Saturday, February 11, 2017

I'll Get Back Up Somehow

How does a talent as mediocre as Sammy Hagar become a phenomenon as big as Sammy Hagar?

It's all in a book I can't believe I just read, not to mentioned enjoyed a little bit -- albeit with the same guilty pleasure I get from some of his songs.

What I learned was the Red Rocker is possessed not only of extraordinary self-determination and confidence but a related inability to be discouraged or embarrassed when things go wrong. He's a happy-go-lucky and at times ridiculous star whose self-styled success is never really about hitting the right note, writing the perfect song or cutting a great album, but rather being at the right place at the right time, knowing the right guy, and making the right bets.

That he's become a resort restaurant magnate, millionaire and walking lifestyle brand for aging rockers all over provides an ironic contrast to his one-time bandmates in Van Halen who had a million things going for them musically but are basically incapable of sustaining successful lives.  Not that Sammy's bio is deep enough to point that out.

Sammy Hagar was born to a poor family in blue-collar Fontana, Calif., in 1947. His father Bobby was an abusive alcoholic and one-time prizefighter whom Sammy says once set the all-time record for being knocked down in a single fight -- 20. This and his mother's lesson in fighting off poverty forges young Sammy's determination. "Rock-and-roll and pussy," as he puts it, provides career aspiration.

At different times in the book Sammy confesses to wanting to be like Eric Clapton, David Bowie, Mick Ronson, Keith Richards, Mick Jagger, Rod Stewart and Jeff Beck but one way or another always found himself alongside serious guitarists, starting with Ronnie Montrose, whose eponymous band and influential first record Sammy provided vocals for (then a young veteran of regional bar bands, Sammy opines he got the Montrose gig because the leader was an egomaniac frightened that a star would upstage him).

Financial problems and acrimony between Sammy and Ronnie ends Hagar's Montrose run after two LPs, but the nation-rocking debut would only gain stature in the years to come (inspiring the Van Halen brothers, to name two). I predict the first relief pitcher who uses "Space Station No. 5" as warmup music will record 59 saves.

Though Hagar is fired by Montrose, some leftover songs find their way to influential manager John Carter and soon enough Hagar is on an album-a-year solo career and supporting his young family as a touring rocker, building regional followings in places like St. Louis, Dallas and the Northwest (he never really penetrated New York that I could determine beyond newsstand appearances in Circus and Creem). These albums from NINE ON A TEN SCALE (1976) through VOA (1984) mix melodic rock, some metal edges, cover songs and plenty of filler. None are huge hits, but each give fans at least a little of what they like. He's fortunate to be in the thick of it when MTV debuts and his distinct if inelegant visual style (red clothes, red guitars, frizzy blonde afro) was video-friendly from the get-go.

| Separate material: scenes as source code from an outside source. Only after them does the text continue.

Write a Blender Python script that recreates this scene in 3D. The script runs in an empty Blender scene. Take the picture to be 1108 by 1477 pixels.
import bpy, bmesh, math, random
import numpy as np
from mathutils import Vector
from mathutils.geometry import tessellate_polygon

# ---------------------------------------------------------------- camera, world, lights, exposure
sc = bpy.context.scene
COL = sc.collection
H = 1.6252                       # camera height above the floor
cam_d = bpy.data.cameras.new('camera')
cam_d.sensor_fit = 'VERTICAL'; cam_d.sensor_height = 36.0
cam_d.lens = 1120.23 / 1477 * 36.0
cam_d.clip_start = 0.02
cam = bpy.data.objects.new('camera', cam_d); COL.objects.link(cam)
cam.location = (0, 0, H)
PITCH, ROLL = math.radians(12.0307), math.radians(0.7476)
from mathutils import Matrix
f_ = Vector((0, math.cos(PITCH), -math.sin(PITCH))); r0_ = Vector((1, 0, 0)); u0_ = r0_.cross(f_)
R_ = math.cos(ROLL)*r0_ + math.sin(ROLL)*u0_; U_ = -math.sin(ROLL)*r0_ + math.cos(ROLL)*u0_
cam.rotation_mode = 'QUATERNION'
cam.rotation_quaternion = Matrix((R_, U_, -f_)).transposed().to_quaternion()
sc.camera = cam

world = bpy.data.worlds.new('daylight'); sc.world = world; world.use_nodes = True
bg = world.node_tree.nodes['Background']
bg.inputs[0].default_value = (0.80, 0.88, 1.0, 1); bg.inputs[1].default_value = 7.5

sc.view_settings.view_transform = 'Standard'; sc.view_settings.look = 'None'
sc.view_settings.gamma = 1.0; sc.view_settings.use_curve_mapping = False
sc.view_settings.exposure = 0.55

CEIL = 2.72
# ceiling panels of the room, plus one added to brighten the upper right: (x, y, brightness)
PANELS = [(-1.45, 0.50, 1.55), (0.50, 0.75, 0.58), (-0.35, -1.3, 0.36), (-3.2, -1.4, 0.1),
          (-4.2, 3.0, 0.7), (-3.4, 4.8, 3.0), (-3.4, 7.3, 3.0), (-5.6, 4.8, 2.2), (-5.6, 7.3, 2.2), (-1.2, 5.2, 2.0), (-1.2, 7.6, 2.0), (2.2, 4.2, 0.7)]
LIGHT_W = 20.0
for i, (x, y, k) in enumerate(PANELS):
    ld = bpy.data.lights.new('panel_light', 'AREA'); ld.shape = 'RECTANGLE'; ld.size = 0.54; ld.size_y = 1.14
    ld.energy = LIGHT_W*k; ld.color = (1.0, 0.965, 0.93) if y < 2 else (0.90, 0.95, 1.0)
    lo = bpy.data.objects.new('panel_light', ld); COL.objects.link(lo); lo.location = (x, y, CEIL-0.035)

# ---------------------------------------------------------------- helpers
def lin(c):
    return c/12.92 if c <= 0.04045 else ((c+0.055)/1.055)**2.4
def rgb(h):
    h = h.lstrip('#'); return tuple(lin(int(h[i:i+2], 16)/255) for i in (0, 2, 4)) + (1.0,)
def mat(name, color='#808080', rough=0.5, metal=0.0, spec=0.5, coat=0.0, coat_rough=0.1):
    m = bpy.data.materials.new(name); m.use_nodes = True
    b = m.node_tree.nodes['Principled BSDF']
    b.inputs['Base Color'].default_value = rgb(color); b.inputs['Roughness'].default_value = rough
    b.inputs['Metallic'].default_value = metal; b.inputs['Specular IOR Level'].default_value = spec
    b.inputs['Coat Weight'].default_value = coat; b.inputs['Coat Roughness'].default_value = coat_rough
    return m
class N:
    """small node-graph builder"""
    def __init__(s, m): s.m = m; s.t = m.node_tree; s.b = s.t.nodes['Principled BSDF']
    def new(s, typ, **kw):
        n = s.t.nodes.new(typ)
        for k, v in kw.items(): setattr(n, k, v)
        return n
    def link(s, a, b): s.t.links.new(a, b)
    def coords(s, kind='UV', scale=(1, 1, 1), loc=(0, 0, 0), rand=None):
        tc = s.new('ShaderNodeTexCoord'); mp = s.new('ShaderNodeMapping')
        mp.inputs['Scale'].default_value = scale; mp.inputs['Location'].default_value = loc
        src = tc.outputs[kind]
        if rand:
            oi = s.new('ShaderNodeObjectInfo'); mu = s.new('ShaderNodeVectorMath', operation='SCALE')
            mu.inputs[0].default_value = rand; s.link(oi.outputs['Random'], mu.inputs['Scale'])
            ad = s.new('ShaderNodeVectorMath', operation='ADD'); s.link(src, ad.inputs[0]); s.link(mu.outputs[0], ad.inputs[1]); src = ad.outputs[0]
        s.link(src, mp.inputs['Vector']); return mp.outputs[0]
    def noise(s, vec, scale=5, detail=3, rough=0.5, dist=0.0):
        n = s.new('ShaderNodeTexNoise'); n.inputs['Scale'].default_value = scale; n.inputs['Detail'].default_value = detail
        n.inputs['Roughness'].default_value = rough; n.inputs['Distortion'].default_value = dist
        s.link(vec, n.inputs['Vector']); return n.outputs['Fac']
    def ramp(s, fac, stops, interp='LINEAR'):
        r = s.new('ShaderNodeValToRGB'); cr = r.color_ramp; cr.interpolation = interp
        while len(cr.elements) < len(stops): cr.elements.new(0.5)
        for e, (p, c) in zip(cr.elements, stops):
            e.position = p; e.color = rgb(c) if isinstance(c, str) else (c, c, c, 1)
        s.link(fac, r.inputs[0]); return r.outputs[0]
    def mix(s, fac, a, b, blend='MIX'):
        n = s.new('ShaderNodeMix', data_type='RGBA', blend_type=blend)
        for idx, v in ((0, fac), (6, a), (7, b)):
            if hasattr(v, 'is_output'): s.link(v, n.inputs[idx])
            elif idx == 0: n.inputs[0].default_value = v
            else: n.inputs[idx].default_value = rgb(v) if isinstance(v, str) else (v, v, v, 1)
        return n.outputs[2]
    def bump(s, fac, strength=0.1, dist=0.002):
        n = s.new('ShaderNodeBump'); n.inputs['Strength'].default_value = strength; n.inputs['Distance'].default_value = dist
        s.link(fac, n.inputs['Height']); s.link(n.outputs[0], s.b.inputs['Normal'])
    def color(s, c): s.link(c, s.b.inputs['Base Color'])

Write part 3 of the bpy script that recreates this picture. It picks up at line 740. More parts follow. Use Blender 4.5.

Why red? Well, as Sammy's not afraid to tell you he's got a special thing for red. Along with the number 9. He believes a psychic foretold his entire career. He thinks UFOs are out there and that aliens walk among us. This strain of prideful ignorance -- in combination with what my friend Edward describes as the rich-guy libertarianism behind the dumb protest anthem "I Can't Drive 55" -- gives off a Trumpian whiff that turns me off but helps to explain that "Red" state appeal.

Succeeding the legendary David Lee Roth at the front of Van Halen wasn't a job for the feint of heart but Hagar takes it in stride, knocking out the band's best-selling if not most loved album right off the bat in 5150. At the same time he's under no illusions that he can save the band from the brothers' unstoppable drinking habits (Testimony to Hagar's own use is more than a little inconsistent, though he comes off primarily as a recreational user). Some of the most compelling passages in the book describe Alex Van Halen's drinking excesses and  Eddie Van Halen's sorry state of physical and mental health that spoiled a 2003 reunion tour.

Roth by the way comes off as a jerk too, refusing to share the spotlight in an ill-fated co-headlining tour while both singers were on the outs with the brothers. Hagar in the meantime grows closest to sacked bassist Michael Anthony, who provides an eff-you to the Van Halens in the guise of a foreword.

Beyond proudly blowing hundreds of thousands on sports cars, Hagar's entrepreneurial nose has him investing in Fontana house-flipping, the mountain-bike business, a travel agency, airport restaurants, bookwriting (this bestseller from 2011 and an even newer cookbook) and a resort property in Mexico. The latter took some time to succeed, with Hagar buying out early co-investors Edward and Alex Van Halen, only to find them interpreting the whole thing as an elaborate scam once it blew up. "Cabo Wabo" made Hagar a millionaire many times over (his share in a tequila associated with the resort sold for $80 million) and turned Hagar into the Jimmy Buffet of headbangers.